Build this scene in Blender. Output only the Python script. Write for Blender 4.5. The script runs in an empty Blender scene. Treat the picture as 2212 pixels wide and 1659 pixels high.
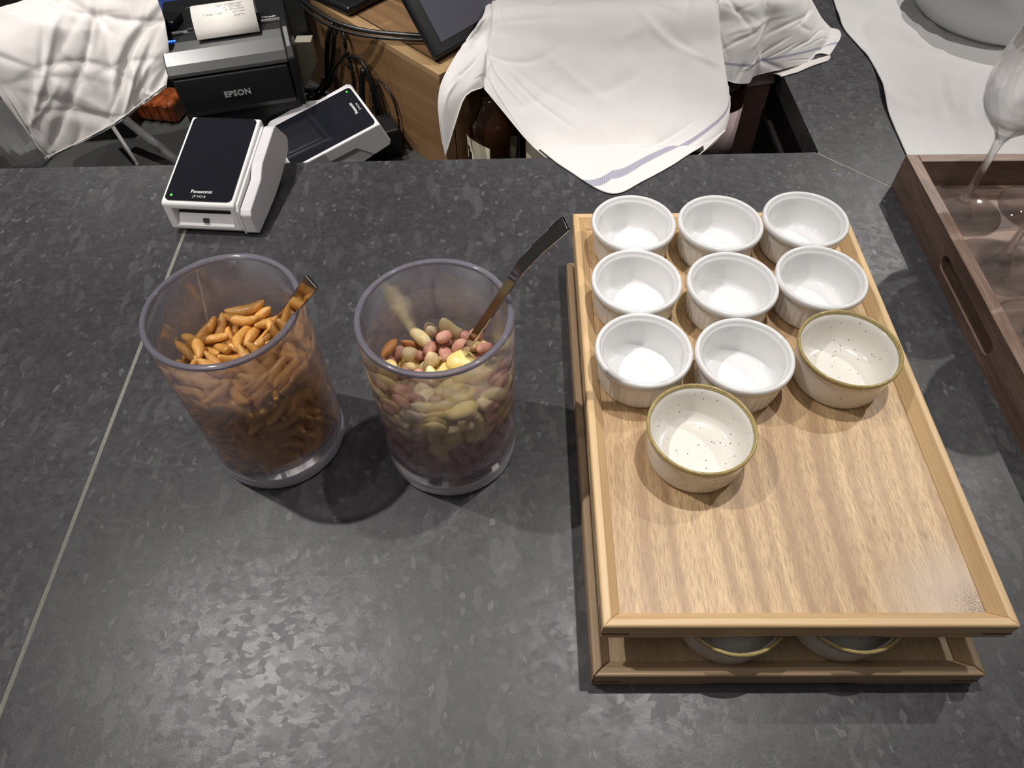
import bpy, bmesh, math, random
from math import sin, cos, pi, radians, hypot, sqrt
from mathutils import Vector, Matrix, Quaternion, noise
random.seed(7)
SC = bpy.context.scene
COL = SC.collection

# ------------------------------------------------------------------ camera
PITCH, ROLL, FPX, EYE = radians(52.7983), radians(1.2682), 1555.6229, Vector((0, 0, .55))
fwd = Vector((0, cos(PITCH), -sin(PITCH)))
rt0 = Vector((1, 0, 0)); dn0 = fwd.cross(rt0)
rt = cos(ROLL) * rt0 + sin(ROLL) * dn0
dn = -sin(ROLL) * rt0 + cos(ROLL) * dn0
cam_d = bpy.data.cameras.new('camera'); cam = bpy.data.objects.new('camera', cam_d); COL.objects.link(cam)
cam_d.sensor_width = 36; cam_d.lens = FPX / 2212 * 36; cam_d.clip_start = .01; cam_d.clip_end = 50
cam.matrix_world = Matrix.Translation(EYE) @ Matrix((rt, -dn, -fwd)).transposed().to_4x4()
SC.camera = cam

# ------------------------------------------------------------------ world, lamps, exposure
w = bpy.data.worlds.new('world'); SC.world = w; w.use_nodes = True
w.node_tree.nodes['Background'].inputs[0].default_value = (1, .93, .88, 1)
w.node_tree.nodes['Background'].inputs[1].default_value = .038
def aim(a, b): return (Vector(b) - Vector(a)).to_track_quat('-Z', 'Y').to_euler()
def lamp(name, kind, loc, power, col, size, rot=None, spread=None, cone=100):
    d = bpy.data.lights.new(name, kind); d.energy = power; d.color = col
    if kind == 'AREA':
        d.shape = 'RECTANGLE'; d.size = size[0]; d.size_y = size[1]
        if spread: d.spread = spread
    else: d.shadow_soft_size = size
    if kind == 'SPOT': d.spot_size = radians(cone); d.spot_blend = .7
    o = bpy.data.objects.new(name, d); o.location = loc
    if rot: o.rotation_euler = rot
    COL.objects.link(o); return o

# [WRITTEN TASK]
Keep the pictures out of the copy and return the rest of the data above exactly.

# [COMPLETED EXERCISE]
Build this scene in Blender. Output only the Python script. Write for Blender 4.5. The script runs in an empty Blender scene. Treat the picture as 2212 pixels wide and 1659 pixels high.
import bpy, bmesh, math, random
from math import sin, cos, pi, radians, hypot, sqrt
from mathutils import Vector, Matrix, Quaternion, noise
random.seed(7)
SC = bpy.context.scene
COL = SC.collection

# ------------------------------------------------------------------ camera
PITCH, ROLL, FPX, EYE = radians(52.7983), radians(1.2682), 1555.6229, Vector((0, 0, .55))
fwd = Vector((0, cos(PITCH), -sin(PITCH)))
rt0 = Vector((1, 0, 0)); dn0 = fwd.cross(rt0)
rt = cos(ROLL) * rt0 + sin(ROLL) * dn0
dn = -sin(ROLL) * rt0 + cos(ROLL) * dn0
cam_d = bpy.data.cameras.new('camera'); cam = bpy.data.objects.new('camera', cam_d); COL.objects.link(cam)
cam_d.sensor_width = 36; cam_d.lens = FPX / 2212 * 36; cam_d.clip_start = .01; cam_d.clip_end = 50
cam.matrix_world = Matrix.Translation(EYE) @ Matrix((rt, -dn, -fwd)).transposed().to_4x4()
SC.camera = cam

# ------------------------------------------------------------------ world, lamps, exposure
w = bpy.data.worlds.new('world'); SC.world = w; w.use_nodes = True
w.node_tree.nodes['Background'].inputs[0].default_value = (1, .93, .88, 1)
w.node_tree.nodes['Background'].inputs[1].default_value = .038
def aim(a, b): return (Vector(b) - Vector(a)).to_track_quat('-Z', 'Y').to_euler()
def lamp(name, kind, loc, power, col, size, rot=None, spread=None, cone=100):
    d = bpy.data.lights.new(name, kind); d.energy = power; d.color = col
    if kind == 'AREA':
        d.shape = 'RECTANGLE'; d.size = size[0]; d.size_y = size[1]
        if spread: d.spread = spread
    else: d.shadow_soft_size = size
    if kind == 'SPOT': d.spot_size = radians(cone); d.spot_blend = .7
    o = bpy.data.objects.new(name, d); o.location = loc
    if rot: o.rotation_euler = rot
    COL.objects.link(o); return o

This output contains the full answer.